#### [Work required]
In the listing below, locate the line with "Model this scene" and the line with "W, H = 7.137, 3.34", then output both and everything between them exactly, minus any pictures.

#### [Scenes as source code]
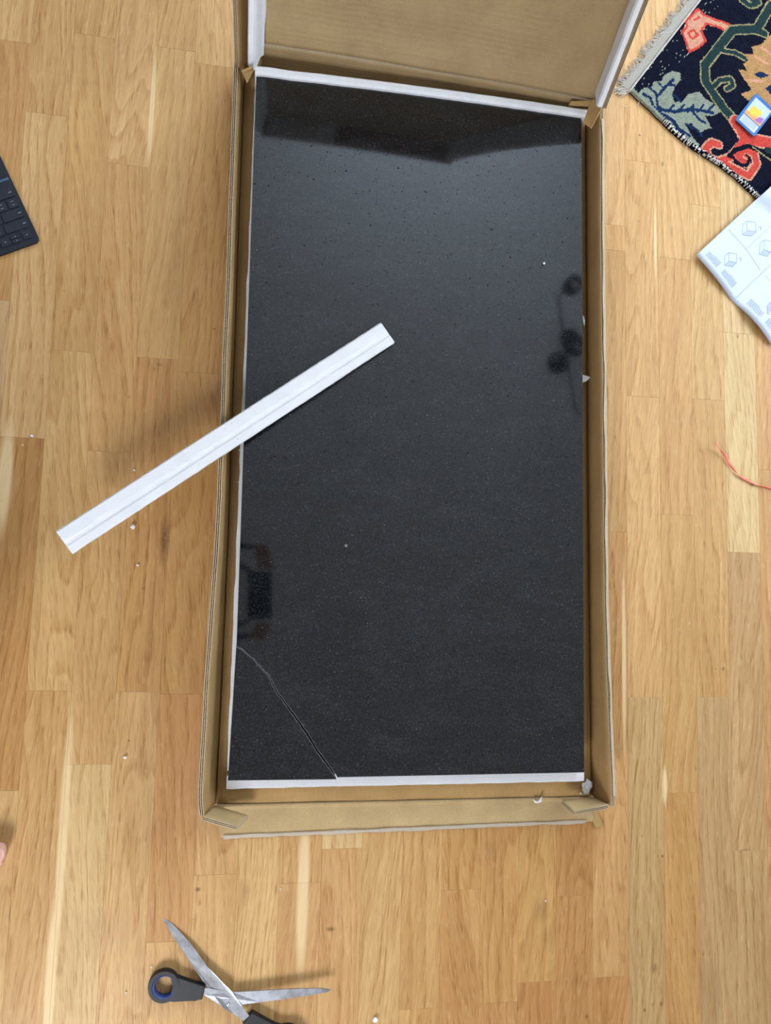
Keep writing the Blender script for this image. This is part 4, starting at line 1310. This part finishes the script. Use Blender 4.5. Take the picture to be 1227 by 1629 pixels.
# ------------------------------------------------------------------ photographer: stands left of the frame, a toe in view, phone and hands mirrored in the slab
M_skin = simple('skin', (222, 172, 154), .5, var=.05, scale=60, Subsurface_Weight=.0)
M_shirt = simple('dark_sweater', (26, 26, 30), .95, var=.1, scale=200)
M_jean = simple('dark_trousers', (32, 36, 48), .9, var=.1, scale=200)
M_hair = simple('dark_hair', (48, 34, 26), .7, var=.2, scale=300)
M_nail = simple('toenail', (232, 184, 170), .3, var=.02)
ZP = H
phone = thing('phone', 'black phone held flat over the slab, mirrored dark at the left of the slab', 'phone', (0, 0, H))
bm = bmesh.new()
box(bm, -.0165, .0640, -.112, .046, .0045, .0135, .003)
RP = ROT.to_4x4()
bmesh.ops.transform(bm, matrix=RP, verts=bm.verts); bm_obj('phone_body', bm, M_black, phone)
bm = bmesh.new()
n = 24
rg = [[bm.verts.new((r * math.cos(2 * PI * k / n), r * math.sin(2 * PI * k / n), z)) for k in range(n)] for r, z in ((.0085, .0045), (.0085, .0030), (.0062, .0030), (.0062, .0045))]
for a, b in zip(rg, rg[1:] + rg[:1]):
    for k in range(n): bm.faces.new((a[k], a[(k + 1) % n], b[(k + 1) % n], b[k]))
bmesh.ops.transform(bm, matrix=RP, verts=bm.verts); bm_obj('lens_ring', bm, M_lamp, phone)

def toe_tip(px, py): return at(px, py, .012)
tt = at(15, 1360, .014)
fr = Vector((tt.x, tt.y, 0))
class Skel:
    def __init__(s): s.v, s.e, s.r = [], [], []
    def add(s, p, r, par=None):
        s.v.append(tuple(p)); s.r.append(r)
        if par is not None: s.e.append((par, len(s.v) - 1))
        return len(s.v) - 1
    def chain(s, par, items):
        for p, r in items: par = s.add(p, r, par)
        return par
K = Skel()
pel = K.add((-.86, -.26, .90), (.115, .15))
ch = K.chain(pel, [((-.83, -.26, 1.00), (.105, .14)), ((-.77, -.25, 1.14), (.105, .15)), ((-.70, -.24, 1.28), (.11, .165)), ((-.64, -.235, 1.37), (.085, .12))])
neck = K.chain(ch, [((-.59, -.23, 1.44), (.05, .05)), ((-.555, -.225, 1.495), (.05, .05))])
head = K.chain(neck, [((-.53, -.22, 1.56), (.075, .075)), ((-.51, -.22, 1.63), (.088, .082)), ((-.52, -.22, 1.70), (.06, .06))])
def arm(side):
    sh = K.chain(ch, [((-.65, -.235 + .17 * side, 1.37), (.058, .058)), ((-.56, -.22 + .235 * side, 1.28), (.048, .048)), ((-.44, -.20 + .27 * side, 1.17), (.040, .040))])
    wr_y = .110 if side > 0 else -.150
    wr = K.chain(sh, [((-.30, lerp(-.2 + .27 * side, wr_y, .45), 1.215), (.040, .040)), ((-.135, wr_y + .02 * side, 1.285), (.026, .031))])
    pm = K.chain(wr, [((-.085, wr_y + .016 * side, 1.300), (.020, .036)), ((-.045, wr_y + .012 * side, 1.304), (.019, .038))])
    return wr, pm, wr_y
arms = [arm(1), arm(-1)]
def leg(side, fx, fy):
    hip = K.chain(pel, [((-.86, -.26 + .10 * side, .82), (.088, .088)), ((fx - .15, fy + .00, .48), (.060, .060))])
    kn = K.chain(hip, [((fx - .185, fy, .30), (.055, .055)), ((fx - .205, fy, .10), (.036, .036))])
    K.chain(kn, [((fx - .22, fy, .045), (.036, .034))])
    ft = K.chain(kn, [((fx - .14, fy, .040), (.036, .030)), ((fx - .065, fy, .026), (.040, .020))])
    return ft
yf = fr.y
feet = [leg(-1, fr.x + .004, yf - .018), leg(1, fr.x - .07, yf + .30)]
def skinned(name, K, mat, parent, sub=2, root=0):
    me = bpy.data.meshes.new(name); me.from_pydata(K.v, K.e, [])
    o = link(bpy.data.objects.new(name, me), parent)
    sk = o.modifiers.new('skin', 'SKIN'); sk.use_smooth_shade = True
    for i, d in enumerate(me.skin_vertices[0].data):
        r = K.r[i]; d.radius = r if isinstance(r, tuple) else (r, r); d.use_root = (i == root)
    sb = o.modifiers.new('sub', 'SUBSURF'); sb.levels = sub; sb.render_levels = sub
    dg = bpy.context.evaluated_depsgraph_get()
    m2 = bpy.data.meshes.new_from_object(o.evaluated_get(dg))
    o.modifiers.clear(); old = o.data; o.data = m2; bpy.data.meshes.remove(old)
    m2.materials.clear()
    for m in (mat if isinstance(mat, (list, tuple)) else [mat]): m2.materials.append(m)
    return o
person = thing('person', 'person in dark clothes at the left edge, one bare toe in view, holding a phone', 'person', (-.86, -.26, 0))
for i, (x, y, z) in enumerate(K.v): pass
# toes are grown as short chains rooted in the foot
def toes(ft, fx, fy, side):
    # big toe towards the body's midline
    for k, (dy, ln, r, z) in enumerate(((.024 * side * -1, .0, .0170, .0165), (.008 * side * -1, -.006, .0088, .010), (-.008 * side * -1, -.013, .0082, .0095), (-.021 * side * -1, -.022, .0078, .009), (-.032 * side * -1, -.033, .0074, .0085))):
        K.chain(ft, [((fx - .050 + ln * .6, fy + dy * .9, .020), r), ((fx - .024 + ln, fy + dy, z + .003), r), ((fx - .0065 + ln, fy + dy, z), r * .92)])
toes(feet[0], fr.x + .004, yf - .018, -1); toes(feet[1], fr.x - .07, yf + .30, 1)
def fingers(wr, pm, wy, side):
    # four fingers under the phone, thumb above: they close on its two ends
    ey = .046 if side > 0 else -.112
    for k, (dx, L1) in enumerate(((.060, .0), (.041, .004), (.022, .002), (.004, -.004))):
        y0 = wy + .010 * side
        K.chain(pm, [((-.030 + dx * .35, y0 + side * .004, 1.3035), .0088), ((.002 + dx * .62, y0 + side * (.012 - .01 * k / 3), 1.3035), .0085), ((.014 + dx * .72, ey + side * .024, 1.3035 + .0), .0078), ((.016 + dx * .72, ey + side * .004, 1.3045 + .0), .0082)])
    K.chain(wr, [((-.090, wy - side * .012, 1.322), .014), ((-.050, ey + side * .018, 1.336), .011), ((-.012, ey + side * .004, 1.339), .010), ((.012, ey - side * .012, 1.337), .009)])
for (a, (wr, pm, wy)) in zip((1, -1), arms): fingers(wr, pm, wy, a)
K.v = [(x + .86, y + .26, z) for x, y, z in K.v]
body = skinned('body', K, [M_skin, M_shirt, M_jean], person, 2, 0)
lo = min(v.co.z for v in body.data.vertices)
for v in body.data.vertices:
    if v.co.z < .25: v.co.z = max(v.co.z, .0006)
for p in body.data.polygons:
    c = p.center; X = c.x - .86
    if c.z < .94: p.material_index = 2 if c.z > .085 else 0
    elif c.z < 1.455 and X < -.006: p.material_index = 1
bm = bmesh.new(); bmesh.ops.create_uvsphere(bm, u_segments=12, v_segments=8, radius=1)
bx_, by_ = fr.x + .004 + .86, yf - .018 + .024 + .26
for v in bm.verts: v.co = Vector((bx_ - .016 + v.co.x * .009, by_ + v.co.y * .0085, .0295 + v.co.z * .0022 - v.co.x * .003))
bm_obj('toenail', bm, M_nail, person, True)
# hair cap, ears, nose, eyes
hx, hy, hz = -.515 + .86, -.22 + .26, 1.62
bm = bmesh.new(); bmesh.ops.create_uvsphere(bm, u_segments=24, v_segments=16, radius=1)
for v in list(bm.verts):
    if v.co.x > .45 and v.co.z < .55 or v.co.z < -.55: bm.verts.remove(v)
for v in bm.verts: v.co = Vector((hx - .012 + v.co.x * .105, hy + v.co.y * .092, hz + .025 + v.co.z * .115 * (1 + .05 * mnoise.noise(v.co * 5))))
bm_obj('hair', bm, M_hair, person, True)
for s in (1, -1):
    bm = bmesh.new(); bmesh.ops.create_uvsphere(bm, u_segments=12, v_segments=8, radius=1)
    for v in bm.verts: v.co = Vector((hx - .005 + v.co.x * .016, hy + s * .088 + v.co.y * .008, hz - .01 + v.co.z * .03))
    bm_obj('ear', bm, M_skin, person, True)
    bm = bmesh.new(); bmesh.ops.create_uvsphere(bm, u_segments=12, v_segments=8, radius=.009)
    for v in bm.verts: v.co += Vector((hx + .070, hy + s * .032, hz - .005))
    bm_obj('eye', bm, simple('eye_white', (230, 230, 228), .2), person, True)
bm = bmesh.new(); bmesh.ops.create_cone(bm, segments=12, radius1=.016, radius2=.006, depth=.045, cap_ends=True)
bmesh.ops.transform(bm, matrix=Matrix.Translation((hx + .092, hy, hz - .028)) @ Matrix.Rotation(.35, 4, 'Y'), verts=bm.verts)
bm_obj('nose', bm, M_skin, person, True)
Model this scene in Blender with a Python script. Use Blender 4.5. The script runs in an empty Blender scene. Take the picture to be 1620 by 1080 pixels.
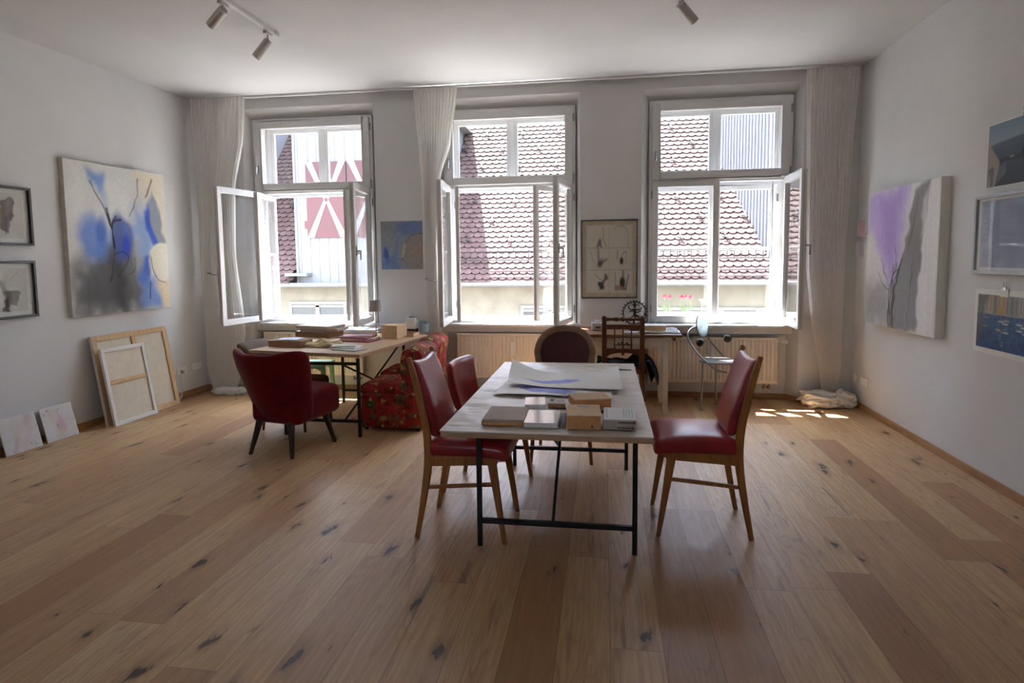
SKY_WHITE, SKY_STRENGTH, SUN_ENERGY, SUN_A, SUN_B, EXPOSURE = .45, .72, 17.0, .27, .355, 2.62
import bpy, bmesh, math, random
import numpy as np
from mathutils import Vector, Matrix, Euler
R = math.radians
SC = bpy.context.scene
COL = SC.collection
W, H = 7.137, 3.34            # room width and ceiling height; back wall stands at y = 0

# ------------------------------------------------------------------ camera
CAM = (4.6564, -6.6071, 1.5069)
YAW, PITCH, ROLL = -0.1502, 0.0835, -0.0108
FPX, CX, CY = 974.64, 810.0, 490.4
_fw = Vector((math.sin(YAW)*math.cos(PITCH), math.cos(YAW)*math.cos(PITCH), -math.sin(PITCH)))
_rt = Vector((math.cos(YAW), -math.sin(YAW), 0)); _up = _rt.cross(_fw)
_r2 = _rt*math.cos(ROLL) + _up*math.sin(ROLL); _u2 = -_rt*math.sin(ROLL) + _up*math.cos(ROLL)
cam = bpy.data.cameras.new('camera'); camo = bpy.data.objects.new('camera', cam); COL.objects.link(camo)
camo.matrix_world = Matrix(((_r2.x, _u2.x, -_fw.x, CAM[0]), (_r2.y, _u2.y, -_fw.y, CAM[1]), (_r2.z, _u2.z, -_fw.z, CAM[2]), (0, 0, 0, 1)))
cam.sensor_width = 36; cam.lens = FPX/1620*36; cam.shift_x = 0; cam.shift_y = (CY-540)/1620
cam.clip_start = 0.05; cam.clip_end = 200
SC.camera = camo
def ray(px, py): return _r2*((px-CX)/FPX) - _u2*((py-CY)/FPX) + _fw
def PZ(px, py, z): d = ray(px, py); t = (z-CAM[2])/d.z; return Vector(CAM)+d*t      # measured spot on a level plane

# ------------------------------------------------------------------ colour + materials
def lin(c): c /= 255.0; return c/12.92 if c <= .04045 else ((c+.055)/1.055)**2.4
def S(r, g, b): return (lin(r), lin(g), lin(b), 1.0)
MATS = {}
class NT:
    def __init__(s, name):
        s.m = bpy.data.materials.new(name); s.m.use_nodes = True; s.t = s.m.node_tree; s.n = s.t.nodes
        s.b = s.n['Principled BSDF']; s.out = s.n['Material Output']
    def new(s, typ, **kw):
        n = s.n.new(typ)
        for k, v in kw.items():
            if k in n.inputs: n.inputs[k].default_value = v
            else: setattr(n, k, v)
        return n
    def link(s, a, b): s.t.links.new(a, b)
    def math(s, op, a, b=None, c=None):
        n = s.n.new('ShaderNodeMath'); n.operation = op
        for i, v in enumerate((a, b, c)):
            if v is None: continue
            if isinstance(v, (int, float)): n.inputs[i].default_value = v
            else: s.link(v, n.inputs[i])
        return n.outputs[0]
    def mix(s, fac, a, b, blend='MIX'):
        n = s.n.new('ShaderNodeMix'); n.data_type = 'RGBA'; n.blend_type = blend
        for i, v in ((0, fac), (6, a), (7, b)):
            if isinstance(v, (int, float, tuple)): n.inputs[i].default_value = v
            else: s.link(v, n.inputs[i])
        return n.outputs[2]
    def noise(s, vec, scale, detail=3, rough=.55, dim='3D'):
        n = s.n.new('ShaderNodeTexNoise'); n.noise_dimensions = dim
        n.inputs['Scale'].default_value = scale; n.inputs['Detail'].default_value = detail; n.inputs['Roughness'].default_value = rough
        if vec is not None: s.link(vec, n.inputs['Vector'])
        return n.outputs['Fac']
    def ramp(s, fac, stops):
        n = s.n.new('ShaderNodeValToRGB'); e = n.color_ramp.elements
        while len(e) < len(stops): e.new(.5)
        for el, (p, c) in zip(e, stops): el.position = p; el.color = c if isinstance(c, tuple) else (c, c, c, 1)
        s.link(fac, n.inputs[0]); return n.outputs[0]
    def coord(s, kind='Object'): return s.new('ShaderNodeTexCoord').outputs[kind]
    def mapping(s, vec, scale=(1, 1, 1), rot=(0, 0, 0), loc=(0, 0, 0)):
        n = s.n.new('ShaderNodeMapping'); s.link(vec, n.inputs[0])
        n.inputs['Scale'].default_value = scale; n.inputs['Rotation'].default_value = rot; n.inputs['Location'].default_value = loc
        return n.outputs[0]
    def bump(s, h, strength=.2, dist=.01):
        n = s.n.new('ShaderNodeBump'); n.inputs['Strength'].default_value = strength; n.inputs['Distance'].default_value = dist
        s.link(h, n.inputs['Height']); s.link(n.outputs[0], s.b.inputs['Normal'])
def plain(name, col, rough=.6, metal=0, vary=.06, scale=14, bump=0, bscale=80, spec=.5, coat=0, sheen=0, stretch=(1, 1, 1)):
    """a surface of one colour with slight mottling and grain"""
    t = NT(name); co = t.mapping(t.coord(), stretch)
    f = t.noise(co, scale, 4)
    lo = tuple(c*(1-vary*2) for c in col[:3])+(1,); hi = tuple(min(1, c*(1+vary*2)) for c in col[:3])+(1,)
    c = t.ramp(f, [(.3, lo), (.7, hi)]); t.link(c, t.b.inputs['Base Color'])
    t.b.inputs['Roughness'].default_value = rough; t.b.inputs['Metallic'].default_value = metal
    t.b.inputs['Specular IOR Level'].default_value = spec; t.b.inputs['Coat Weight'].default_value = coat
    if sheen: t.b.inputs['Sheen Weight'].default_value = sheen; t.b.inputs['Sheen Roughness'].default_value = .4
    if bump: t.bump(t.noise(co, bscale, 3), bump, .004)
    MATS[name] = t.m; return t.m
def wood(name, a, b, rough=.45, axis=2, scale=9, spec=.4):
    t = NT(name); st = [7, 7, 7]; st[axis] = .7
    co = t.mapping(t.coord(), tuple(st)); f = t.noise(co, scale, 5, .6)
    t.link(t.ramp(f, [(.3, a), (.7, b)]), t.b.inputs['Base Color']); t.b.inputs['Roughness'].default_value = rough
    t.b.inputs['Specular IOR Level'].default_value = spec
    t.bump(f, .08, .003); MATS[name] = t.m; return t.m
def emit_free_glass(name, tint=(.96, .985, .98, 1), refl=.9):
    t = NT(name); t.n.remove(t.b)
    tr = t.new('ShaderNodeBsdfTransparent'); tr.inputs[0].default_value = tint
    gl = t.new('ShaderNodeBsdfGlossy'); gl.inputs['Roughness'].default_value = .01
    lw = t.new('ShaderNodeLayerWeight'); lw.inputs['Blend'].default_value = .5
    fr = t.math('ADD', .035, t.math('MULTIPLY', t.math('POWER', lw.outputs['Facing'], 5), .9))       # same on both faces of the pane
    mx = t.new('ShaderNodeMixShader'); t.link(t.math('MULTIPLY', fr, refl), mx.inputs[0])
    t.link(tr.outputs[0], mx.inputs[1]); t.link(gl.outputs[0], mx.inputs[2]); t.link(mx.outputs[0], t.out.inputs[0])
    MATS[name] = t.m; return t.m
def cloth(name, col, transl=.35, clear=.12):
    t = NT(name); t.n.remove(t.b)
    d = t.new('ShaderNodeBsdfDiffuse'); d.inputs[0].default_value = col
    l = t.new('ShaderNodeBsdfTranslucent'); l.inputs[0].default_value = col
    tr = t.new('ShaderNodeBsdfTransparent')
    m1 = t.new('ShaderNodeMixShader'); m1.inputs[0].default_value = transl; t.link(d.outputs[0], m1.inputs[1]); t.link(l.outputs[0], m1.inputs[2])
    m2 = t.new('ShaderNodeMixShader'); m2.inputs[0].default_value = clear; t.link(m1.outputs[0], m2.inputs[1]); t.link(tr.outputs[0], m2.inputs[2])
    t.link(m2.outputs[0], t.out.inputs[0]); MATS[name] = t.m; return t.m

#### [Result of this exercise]
Model this scene in Blender with a Python script. Use Blender 4.5. The script runs in an empty Blender scene. Take the picture to be 1620 by 1080 pixels.
SKY_WHITE, SKY_STRENGTH, SUN_ENERGY, SUN_A, SUN_B, EXPOSURE = .45, .72, 17.0, .27, .355, 2.62
import bpy, bmesh, math, random
import numpy as np
from mathutils import Vector, Matrix, Euler
R = math.radians
SC = bpy.context.scene
COL = SC.collection
W, H = 7.137, 3.34            # room width and ceiling height; back wall stands at y = 0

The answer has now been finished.